> **Task description**
Extract every line below, verbatim.

> **Dataset section**
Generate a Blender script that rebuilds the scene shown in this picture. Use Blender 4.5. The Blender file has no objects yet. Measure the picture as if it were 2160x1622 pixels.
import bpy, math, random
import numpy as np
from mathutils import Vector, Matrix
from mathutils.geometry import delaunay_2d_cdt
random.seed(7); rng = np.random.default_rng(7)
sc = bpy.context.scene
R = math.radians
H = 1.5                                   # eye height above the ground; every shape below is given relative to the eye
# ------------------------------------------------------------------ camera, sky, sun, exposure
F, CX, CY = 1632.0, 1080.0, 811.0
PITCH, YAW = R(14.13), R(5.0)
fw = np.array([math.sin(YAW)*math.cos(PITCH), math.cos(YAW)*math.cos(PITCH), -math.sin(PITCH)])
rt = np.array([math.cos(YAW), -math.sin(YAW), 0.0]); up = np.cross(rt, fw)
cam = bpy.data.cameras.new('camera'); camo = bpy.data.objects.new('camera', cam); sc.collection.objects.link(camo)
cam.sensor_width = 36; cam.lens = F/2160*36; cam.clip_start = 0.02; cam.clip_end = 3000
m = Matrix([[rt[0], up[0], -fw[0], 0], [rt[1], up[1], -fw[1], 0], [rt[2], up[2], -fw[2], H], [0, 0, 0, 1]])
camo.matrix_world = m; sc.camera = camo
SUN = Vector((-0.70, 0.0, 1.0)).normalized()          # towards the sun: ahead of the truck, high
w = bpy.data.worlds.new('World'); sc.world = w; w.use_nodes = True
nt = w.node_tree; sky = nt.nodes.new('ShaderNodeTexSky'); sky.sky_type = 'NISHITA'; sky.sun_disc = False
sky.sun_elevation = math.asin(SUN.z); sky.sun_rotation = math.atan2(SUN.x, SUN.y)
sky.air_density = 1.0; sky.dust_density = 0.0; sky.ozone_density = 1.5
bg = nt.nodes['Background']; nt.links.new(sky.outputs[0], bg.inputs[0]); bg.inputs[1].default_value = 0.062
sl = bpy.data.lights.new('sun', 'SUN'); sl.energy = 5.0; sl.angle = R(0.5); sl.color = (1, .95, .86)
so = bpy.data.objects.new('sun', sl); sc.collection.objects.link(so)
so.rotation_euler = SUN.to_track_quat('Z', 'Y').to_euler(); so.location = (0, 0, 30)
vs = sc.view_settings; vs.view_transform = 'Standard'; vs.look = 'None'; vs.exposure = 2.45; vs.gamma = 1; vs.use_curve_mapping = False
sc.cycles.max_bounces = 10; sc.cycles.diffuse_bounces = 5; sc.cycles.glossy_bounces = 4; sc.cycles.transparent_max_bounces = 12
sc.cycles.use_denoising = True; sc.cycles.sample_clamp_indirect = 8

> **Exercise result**
Generate a Blender script that rebuilds the scene shown in this picture. Use Blender 4.5. The Blender file has no objects yet. Measure the picture as if it were 2160x1622 pixels.
import bpy, math, random
import numpy as np
from mathutils import Vector, Matrix
from mathutils.geometry import delaunay_2d_cdt
random.seed(7); rng = np.random.default_rng(7)
sc = bpy.context.scene
R = math.radians
H = 1.5                                   # eye height above the ground; every shape below is given relative to the eye
# ------------------------------------------------------------------ camera, sky, sun, exposure
F, CX, CY = 1632.0, 1080.0, 811.0
PITCH, YAW = R(14.13), R(5.0)
fw = np.array([math.sin(YAW)*math.cos(PITCH), math.cos(YAW)*math.cos(PITCH), -math.sin(PITCH)])
rt = np.array([math.cos(YAW), -math.sin(YAW), 0.0]); up = np.cross(rt, fw)
cam = bpy.data.cameras.new('camera'); camo = bpy.data.objects.new('camera', cam); sc.collection.objects.link(camo)
cam.sensor_width = 36; cam.lens = F/2160*36; cam.clip_start = 0.02; cam.clip_end = 3000
m = Matrix([[rt[0], up[0], -fw[0], 0], [rt[1], up[1], -fw[1], 0], [rt[2], up[2], -fw[2], H], [0, 0, 0, 1]])
camo.matrix_world = m; sc.camera = camo
SUN = Vector((-0.70, 0.0, 1.0)).normalized()          # towards the sun: ahead of the truck, high
w = bpy.data.worlds.new('World'); sc.world = w; w.use_nodes = True
nt = w.node_tree; sky = nt.nodes.new('ShaderNodeTexSky'); sky.sky_type = 'NISHITA'; sky.sun_disc = False
sky.sun_elevation = math.asin(SUN.z); sky.sun_rotation = math.atan2(SUN.x, SUN.y)
sky.air_density = 1.0; sky.dust_density = 0.0; sky.ozone_density = 1.5
bg = nt.nodes['Background']; nt.links.new(sky.outputs[0], bg.inputs[0]); bg.inputs[1].default_value = 0.062
sl = bpy.data.lights.new('sun', 'SUN'); sl.energy = 5.0; sl.angle = R(0.5); sl.color = (1, .95, .86)
so = bpy.data.objects.new('sun', sl); sc.collection.objects.link(so)
so.rotation_euler = SUN.to_track_quat('Z', 'Y').to_euler(); so.location = (0, 0, 30)
vs = sc.view_settings; vs.view_transform = 'Standard'; vs.look = 'None'; vs.exposure = 2.45; vs.gamma = 1; vs.use_curve_mapping = False
sc.cycles.max_bounces = 10; sc.cycles.diffuse_bounces = 5; sc.cycles.glossy_bounces = 4; sc.cycles.transparent_max_bounces = 12
sc.cycles.use_denoising = True; sc.cycles.sample_clamp_indirect = 8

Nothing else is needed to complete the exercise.